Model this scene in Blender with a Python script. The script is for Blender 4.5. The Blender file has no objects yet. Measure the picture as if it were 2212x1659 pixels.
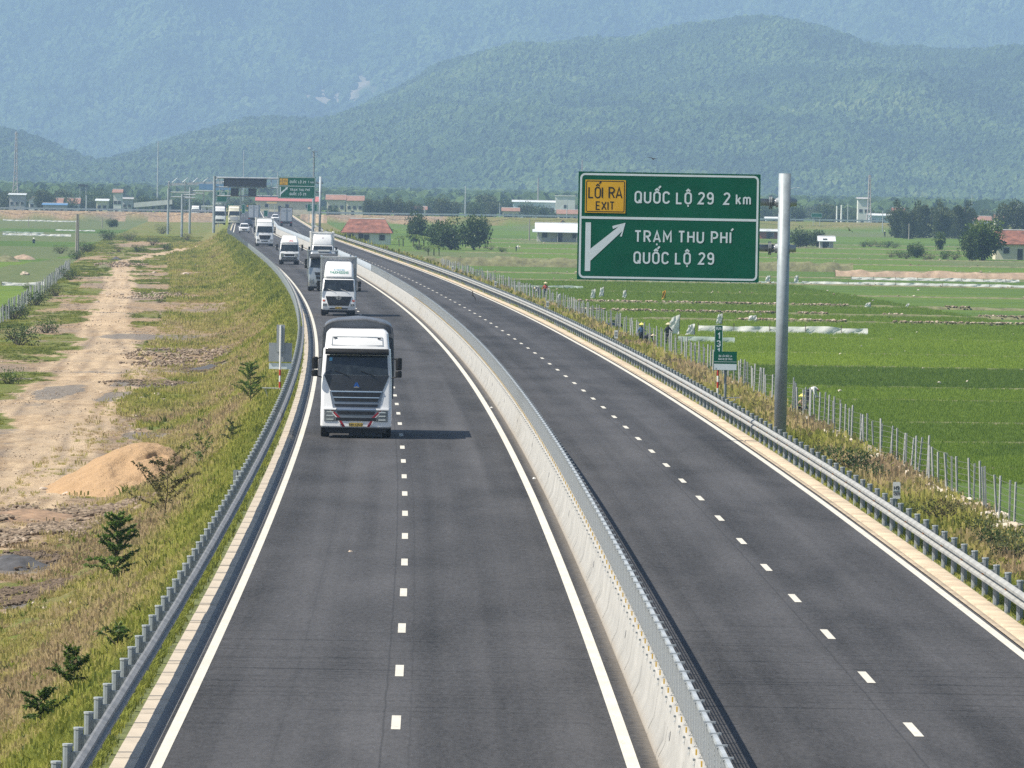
import bpy, bmesh, math, random
import numpy as np
from mathutils import Vector, Matrix, Euler

R = math.radians
rnd = random.Random(7)
SC = bpy.context.scene
COL = SC.collection

# ------------------------------------------------------------------ camera
FPX, CAM_H, CX, CY = 15500.0, 8.7, 1106.0, 829.5      # focal length in units of a 2212 px wide frame
ROLL = R(1.0)
PITCH = math.atan(((CY - (393 + (CX - 860) * math.tan(ROLL))) * math.cos(ROLL)) / FPX)
cam = bpy.data.objects.new('camera', bpy.data.cameras.new('camera'))
COL.objects.link(cam)
_c, _s, _cp, _sp = math.cos(ROLL), math.sin(ROLL), math.cos(PITCH), math.sin(PITCH)
_fw = Vector((0, _cp, -_sp)); _u = Vector((0, _sp, _cp)); _x = Vector((1, 0, 0))
_r = _x * _c + _u * _s; _up = _u * _c - _x * _s
cam.matrix_world = Matrix(((_r.x, _up.x, -_fw.x, 0), (_r.y, _up.y, -_fw.y, 0), (_r.z, _up.z, -_fw.z, CAM_H), (0, 0, 0, 1)))
cam.data.sensor_width = 36; cam.data.lens = 36 * FPX / 2212
cam.data.clip_start = 5; cam.data.clip_end = 40000
SC.camera = cam

# ------------------------------------------------------------------ light
SUN_EL, SUN_AZ = R(52), R(-104)            # azimuth measured from +Y towards +X: the sun stands to the left, a touch behind the camera
w = bpy.data.worlds.new('World'); SC.world = w; w.use_nodes = True
nt = w.node_tree; nt.nodes.clear()
sky = nt.nodes.new('ShaderNodeTexSky'); sky.sky_type = 'NISHITA'; sky.sun_disc = False
sky.sun_elevation = SUN_EL; sky.sun_rotation = SUN_AZ; sky.air_density = 1.0; sky.dust_density = 1.0
bg = nt.nodes.new('ShaderNodeBackground'); bg.inputs['Strength'].default_value = 0.075
wo = nt.nodes.new('ShaderNodeOutputWorld')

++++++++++

Each line of the data should be quoted exactly, with pictures left out.

● **Result of this exercise**:
Model this scene in Blender with a Python script. The script is for Blender 4.5. The Blender file has no objects yet. Measure the picture as if it were 2212x1659 pixels.
import bpy, bmesh, math, random
import numpy as np
from mathutils import Vector, Matrix, Euler

R = math.radians
rnd = random.Random(7)
SC = bpy.context.scene
COL = SC.collection

# ------------------------------------------------------------------ camera
FPX, CAM_H, CX, CY = 15500.0, 8.7, 1106.0, 829.5      # focal length in units of a 2212 px wide frame
ROLL = R(1.0)
PITCH = math.atan(((CY - (393 + (CX - 860) * math.tan(ROLL))) * math.cos(ROLL)) / FPX)
cam = bpy.data.objects.new('camera', bpy.data.cameras.new('camera'))
COL.objects.link(cam)
_c, _s, _cp, _sp = math.cos(ROLL), math.sin(ROLL), math.cos(PITCH), math.sin(PITCH)
_fw = Vector((0, _cp, -_sp)); _u = Vector((0, _sp, _cp)); _x = Vector((1, 0, 0))
_r = _x * _c + _u * _s; _up = _u * _c - _x * _s
cam.matrix_world = Matrix(((_r.x, _up.x, -_fw.x, 0), (_r.y, _up.y, -_fw.y, 0), (_r.z, _up.z, -_fw.z, CAM_H), (0, 0, 0, 1)))
cam.data.sensor_width = 36; cam.data.lens = 36 * FPX / 2212
cam.data.clip_start = 5; cam.data.clip_end = 40000
SC.camera = cam

# ------------------------------------------------------------------ light
SUN_EL, SUN_AZ = R(52), R(-104)            # azimuth measured from +Y towards +X: the sun stands to the left, a touch behind the camera
w = bpy.data.worlds.new('World'); SC.world = w; w.use_nodes = True
nt = w.node_tree; nt.nodes.clear()
sky = nt.nodes.new('ShaderNodeTexSky'); sky.sky_type = 'NISHITA'; sky.sun_disc = False
sky.sun_elevation = SUN_EL; sky.sun_rotation = SUN_AZ; sky.air_density = 1.0; sky.dust_density = 1.0
bg = nt.nodes.new('ShaderNodeBackground'); bg.inputs['Strength'].default_value = 0.075
wo = nt.nodes.new('ShaderNodeOutputWorld')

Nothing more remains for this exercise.